A NEW campaign to protect young children from sexual abuse has launched with a new game and television advert.

Return Of Pantosaurus has been set up by the NSPCC, and supported by The Mummy Diaries, with an aim to encourage parents to talk to their children about keeping safe from sexual abuse.

The NSPCC's PANTS rule encourages parents to talk to their children that Privates are private, Always remember your body belongs to you, No means no, Talk about secrets that upset you, and Speak up - someone can help.

Playtime with Pantosaurus is a free game available on iOS and Android, to encourage children who have received new phones or tablets for Christmas to reinforce their understanding on staying safe from sexual abuse.

Sam Faiers, The Mummy Diaries star who is supporting the campaign, said: "As a mum to two young children nothing is more important to me than keeping them safe.

"By talking PANTS regularly with my children as they grow, I’m confident they can keep safe from abuse and that they would talk to me about anything that’s upsetting them."

Peter Wanless, CEO of the NSPCC, said: "Most parents now recognise that they need to speak to their young children about the dangers they may face from sexual abuse, both in the online and real world, as they grow up.

"However, the reality of having these conversations can be both daunting and very uncomfortable. That is why the NSPCC has created the Talk PANTS campaign and continues to develop new ways for Pantosaurus to help young children learn how to stay safe from sexual abuse."

CASE STUDY

*Names have been changed to protect identities*

One mother said her daughter was exposed to inappropriate activity after she separated from her husband, including his new violent relationship.

She said: "I began to notice changes in Gemma’s behaviour in the years that followed. She became anxious and withdrawn and wouldn’t open up to me.

"When Gemma* was seven, she told me that she had watched pornography with her father. It was a massive shock. I didn’t want her to see Andy* anymore but the courts ordered that contact with him should continue anyway, despite everyone’s concerns. A few months later, whilst in her father’s care, Gemma’s older brother Alex*intervened in a physical assault involving Andy and his partner. I stopped my children having contact with Andy immediately on the advice of social services."

When Gemma's behaviour continued to deteriorate, she became angry and could not sustain friendships, and the woman said she "had a gut feeling that something was wrong because she was crying out for attention".

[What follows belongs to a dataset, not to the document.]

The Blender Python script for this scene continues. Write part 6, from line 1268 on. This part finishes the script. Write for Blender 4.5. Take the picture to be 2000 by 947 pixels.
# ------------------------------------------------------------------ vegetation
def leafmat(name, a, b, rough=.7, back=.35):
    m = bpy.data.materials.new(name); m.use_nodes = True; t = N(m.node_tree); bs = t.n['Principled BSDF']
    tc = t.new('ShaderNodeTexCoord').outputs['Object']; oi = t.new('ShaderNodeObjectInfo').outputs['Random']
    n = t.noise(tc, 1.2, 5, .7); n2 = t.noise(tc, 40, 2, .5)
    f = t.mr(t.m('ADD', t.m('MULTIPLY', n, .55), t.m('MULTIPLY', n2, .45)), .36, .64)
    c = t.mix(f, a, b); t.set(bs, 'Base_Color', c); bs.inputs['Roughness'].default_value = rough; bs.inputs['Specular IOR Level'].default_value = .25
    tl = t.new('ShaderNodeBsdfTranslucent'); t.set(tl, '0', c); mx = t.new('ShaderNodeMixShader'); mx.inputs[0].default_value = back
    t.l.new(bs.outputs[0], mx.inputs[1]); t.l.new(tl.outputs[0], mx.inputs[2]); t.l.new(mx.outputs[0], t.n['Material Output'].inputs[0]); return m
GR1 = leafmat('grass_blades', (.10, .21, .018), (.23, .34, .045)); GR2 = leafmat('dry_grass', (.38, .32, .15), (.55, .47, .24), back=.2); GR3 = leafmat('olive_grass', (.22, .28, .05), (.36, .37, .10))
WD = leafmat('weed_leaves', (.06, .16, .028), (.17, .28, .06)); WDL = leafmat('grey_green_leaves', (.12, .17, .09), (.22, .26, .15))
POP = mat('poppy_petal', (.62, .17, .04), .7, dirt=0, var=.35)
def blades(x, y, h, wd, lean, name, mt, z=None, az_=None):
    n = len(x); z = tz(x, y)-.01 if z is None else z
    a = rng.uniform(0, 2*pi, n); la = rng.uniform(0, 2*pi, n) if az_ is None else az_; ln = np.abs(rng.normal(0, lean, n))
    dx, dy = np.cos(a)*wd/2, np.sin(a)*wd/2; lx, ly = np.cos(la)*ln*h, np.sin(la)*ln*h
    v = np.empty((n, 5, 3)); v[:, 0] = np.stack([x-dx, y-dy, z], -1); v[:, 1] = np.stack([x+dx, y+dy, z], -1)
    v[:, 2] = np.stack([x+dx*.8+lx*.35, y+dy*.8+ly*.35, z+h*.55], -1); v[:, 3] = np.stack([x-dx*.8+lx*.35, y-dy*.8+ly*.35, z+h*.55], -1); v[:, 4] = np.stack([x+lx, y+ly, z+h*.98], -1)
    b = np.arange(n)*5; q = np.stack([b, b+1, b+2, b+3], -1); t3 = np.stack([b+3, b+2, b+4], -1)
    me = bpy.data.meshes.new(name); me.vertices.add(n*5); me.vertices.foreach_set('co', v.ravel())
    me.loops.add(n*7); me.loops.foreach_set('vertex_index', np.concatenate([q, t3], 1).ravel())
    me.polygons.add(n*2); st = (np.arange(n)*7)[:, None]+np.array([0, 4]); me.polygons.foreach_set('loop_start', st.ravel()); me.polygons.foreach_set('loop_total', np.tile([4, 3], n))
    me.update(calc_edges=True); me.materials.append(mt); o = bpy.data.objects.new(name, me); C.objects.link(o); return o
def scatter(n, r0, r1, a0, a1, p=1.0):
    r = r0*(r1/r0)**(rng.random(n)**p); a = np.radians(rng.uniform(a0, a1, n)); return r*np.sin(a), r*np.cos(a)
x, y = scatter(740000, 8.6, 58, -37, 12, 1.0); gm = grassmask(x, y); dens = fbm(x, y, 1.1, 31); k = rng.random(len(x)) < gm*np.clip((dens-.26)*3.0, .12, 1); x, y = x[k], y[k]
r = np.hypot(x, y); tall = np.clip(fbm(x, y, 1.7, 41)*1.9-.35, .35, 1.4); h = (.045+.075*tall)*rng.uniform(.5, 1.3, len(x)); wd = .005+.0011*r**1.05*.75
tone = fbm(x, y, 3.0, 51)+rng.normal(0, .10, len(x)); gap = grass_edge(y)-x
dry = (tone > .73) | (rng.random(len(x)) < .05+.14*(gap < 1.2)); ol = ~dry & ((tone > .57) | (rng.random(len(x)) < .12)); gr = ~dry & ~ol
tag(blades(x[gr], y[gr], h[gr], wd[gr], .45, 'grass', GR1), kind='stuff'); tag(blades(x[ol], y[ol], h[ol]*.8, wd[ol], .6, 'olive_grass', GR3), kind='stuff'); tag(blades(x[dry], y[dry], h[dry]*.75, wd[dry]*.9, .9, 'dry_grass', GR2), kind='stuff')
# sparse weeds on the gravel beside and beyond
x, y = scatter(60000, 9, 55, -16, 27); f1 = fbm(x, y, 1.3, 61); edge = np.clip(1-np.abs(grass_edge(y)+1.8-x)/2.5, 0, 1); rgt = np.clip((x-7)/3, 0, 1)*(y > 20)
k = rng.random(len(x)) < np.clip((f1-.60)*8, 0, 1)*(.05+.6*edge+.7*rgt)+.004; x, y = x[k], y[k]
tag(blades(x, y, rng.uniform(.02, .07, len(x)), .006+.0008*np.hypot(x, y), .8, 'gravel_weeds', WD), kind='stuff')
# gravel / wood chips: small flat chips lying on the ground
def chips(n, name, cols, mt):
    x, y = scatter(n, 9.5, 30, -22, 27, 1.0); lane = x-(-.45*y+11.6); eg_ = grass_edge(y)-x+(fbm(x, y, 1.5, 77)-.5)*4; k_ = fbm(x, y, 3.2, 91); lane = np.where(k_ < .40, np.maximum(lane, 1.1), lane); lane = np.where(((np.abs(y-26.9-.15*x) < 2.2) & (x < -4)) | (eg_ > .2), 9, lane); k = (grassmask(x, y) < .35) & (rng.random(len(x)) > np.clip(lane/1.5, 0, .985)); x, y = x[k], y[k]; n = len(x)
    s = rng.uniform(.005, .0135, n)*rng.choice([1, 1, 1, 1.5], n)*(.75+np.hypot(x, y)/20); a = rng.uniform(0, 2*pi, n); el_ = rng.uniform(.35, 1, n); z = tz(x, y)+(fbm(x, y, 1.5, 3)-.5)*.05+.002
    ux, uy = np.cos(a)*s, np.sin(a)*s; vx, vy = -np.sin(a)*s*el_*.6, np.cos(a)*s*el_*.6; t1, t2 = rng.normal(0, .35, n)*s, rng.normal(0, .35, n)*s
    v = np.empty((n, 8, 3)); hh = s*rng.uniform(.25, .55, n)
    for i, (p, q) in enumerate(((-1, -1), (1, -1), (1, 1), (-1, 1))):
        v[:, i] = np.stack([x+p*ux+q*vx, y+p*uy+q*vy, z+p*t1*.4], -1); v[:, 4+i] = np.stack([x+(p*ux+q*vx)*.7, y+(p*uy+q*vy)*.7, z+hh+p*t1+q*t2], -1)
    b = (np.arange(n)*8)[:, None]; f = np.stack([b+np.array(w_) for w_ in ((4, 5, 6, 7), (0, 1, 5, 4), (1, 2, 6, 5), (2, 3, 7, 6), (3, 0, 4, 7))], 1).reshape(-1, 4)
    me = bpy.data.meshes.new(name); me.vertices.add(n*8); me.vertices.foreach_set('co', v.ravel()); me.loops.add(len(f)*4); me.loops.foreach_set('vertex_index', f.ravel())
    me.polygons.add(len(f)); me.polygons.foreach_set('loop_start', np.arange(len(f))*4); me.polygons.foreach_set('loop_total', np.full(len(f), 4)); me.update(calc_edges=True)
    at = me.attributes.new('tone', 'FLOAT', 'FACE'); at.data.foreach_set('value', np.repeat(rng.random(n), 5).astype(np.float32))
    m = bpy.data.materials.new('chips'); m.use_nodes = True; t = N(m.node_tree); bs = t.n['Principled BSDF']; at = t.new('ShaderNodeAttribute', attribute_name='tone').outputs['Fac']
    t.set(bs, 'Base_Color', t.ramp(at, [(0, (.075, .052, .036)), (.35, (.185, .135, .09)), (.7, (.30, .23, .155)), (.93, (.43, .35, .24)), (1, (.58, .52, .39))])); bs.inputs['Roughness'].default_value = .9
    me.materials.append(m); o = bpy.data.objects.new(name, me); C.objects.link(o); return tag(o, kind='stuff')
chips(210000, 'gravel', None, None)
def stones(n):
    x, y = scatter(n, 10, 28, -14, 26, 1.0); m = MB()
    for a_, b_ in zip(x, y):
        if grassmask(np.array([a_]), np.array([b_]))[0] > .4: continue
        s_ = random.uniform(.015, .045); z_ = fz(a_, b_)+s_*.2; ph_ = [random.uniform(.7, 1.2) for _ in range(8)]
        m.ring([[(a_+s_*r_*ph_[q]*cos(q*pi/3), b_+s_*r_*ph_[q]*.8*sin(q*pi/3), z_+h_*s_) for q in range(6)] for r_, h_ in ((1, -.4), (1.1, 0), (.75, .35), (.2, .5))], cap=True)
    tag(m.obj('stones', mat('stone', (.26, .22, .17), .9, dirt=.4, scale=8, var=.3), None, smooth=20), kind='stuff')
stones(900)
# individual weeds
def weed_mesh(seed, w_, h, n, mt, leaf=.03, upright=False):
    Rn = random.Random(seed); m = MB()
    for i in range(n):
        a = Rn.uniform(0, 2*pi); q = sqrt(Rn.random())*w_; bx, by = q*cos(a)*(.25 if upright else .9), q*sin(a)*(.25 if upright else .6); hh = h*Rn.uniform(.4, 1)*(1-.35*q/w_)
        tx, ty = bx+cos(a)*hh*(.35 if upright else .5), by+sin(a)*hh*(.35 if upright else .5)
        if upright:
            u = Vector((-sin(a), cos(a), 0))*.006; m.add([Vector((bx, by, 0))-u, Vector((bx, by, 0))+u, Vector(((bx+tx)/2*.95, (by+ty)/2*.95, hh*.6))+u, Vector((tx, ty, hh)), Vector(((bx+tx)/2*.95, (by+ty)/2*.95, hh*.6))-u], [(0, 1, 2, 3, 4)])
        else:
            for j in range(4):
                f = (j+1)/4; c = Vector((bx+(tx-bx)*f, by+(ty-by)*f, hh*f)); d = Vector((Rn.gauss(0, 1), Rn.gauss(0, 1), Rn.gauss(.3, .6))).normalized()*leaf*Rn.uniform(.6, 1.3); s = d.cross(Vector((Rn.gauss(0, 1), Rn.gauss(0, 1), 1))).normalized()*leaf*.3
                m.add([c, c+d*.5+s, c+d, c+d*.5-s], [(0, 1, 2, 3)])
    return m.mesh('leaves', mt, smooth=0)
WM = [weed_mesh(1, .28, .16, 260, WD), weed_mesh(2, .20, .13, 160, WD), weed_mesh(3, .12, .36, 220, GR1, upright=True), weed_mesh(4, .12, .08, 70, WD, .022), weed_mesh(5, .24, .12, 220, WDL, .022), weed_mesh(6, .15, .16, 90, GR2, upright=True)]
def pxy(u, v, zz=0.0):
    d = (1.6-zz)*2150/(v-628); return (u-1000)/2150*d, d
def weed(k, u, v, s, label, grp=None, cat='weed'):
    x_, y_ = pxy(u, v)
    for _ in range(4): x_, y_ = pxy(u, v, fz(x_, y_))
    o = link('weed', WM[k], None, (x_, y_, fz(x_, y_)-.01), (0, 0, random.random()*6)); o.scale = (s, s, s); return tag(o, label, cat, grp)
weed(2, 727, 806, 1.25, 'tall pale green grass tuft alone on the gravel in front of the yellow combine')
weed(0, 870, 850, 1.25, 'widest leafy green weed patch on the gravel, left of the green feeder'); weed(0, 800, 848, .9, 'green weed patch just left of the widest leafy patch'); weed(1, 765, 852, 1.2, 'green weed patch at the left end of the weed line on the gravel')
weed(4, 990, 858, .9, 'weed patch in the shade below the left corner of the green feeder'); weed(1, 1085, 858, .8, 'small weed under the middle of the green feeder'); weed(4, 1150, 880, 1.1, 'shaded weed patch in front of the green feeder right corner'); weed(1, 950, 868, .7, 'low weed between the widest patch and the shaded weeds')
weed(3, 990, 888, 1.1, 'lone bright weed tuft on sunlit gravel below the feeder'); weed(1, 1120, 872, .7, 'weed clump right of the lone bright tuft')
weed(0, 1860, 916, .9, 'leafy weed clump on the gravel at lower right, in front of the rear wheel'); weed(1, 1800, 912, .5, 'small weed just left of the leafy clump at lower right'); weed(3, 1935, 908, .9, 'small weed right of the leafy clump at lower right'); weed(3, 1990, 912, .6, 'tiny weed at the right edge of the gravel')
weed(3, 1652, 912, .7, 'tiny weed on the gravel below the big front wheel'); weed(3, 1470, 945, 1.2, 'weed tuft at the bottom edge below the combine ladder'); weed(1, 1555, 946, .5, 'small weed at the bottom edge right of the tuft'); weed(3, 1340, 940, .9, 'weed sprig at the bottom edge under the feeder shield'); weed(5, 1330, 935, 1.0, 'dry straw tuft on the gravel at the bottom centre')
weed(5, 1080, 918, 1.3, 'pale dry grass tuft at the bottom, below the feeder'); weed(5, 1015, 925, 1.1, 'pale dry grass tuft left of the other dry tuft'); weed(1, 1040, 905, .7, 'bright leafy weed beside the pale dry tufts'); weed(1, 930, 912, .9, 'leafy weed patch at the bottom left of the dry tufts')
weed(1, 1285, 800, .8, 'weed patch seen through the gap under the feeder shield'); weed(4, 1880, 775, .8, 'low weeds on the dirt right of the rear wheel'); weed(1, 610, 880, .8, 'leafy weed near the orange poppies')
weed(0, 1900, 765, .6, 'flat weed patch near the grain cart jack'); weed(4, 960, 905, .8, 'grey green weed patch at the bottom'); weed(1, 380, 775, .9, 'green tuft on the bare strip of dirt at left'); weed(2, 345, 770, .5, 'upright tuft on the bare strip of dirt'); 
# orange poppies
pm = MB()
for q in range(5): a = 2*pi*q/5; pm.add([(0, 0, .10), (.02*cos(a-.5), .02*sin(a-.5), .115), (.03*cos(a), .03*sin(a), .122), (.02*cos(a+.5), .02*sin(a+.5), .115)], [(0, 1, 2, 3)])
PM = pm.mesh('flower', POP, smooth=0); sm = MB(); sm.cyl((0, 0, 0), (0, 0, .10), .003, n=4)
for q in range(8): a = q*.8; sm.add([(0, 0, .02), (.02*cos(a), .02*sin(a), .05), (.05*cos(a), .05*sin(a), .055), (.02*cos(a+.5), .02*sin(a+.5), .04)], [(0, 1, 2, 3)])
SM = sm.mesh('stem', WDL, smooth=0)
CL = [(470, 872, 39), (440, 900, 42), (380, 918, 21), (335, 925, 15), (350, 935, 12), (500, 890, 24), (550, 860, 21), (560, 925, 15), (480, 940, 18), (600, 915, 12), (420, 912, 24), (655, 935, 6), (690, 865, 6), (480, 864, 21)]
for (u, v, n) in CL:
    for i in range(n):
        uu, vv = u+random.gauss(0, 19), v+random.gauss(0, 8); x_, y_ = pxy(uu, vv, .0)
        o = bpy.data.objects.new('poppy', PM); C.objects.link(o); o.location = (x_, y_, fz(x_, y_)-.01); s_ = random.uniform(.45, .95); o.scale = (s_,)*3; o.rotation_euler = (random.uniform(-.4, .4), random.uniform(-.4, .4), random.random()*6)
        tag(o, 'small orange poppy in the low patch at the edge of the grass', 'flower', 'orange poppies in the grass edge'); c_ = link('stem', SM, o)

She said: "I felt like I needed to talk to her.

"When Gemma was nine, I saw the PANTS rule on the NSPCC website and I decided to go through it with her one evening after my other children had gone to bed. She disclosed that her father had sexually abused her. I tried to hold myself together in that moment and remain calm so that she felt safe. I just listened. I held my daughter tight and got her to bed before contacting the police and reporting the abuse."

Police were contacted, and Gemma's father was charged and went to court. Gemma gave evidence by video link, but Andy was found not guilty.

The mother said: "When the verdict came back and I found out that Andy hadn’t been convicted, I felt like I was grieving and like he’d manipulated everything. The jury focussed on inconsistencies around Gemma’s description of the environment where the abuse happened. I remember feeling very vulnerable at that time.

"Gemma is ten now, she’s safe and a weight has been lifted from her shoulders. But she still has difficult moments, like when she see’s something on TV that triggers memories of the abuse. She’ll hug me and I’ll know she’s upset and thinking about things. It’s been very hard. She wasn’t able to get any support during the court case for legal reasons, which has been tough, but she’s now on the waiting list to receive help from Child and Adolescent Mental Health Services (CAHMS). She will be going to secondary school soon and I know she’ll need that help more than ever."

The mother said the PANTS rule meant she was able to speak to her daughter and help her move on with her life.

She said: "My advice to parents is to use the PANTS rule as early as possible. I wish I’d used it sooner. It’s child friendly and uses age appropriate language. If there is a disclosure, I would say to parents, just listen to your child and support them. Tell them they are brave and that you’ll do something about what they’ve told you.

"I’m so grateful to the NSPCC for the PANTS rule. It’s giving children the empowerment to stand up and speak out when something’s not right. I want to help other parents to overcome the fear of having the conversation and encourage them to not ignore their gut feeling when their instincts are telling them that something’s wrong."